Cependant, pour que Trump répète sa victoire de 2016, il doit retrouver la cohésion et la forte participation du vote chrétien conservateur blanc qui l’a envoyé à la Maison Blanche. Peu doutent de sa capacité à mobiliser les évangéliques blancs, bien que le seuil prévisionnel de sa majorité parmi eux ait baissé. L’analyse des Data for Progress déjà citée montre que la baisse du vote catholique blanc pour Trump est encore plus forte que celle des évangéliques. Une estimation similaire se retrouve dans l’enquête du Public Religion Research Institute. Il est peu probable que la nomination à la Cour suprême d’une catholique fervente, Amy Coney Barrett, ait un impact sur les électeurs catholiques, étant donné que la Cour est déjà majoritairement catholique.

Pour Biden, l’une des clés de ses chances électorales va consister à contenir ses pertes parmi les chrétiens conservateurs blancs, en continuant à manifester sa piété. Il pourrait bien sûr gagner une large partie du vote catholique, mais pour cela il faudrait qu’il obtienne en prime une forte majorité des catholiques latinos.
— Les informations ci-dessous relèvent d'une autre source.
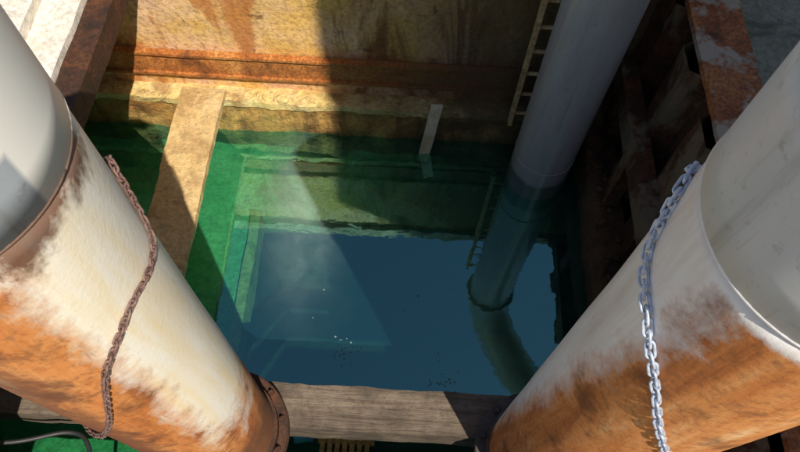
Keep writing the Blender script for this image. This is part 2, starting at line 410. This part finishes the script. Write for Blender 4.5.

Malgré son rôle crucial dans les élections américaines, le vote catholique reste dans l’ombre des nombreuses analyses consacrées aux électeurs évangéliques. C’est une erreur, car les électeurs catholiques sont une clé des résultats des élections nationales, compte tenu de leur concentration dans les États les plus compétitifs du Collège électoral. À mesure que nous nous rapprochons du jour même des élections, les médias et les autres observateurs de la campagne feraient bien de se pencher de plus près sur l’important vote catholique.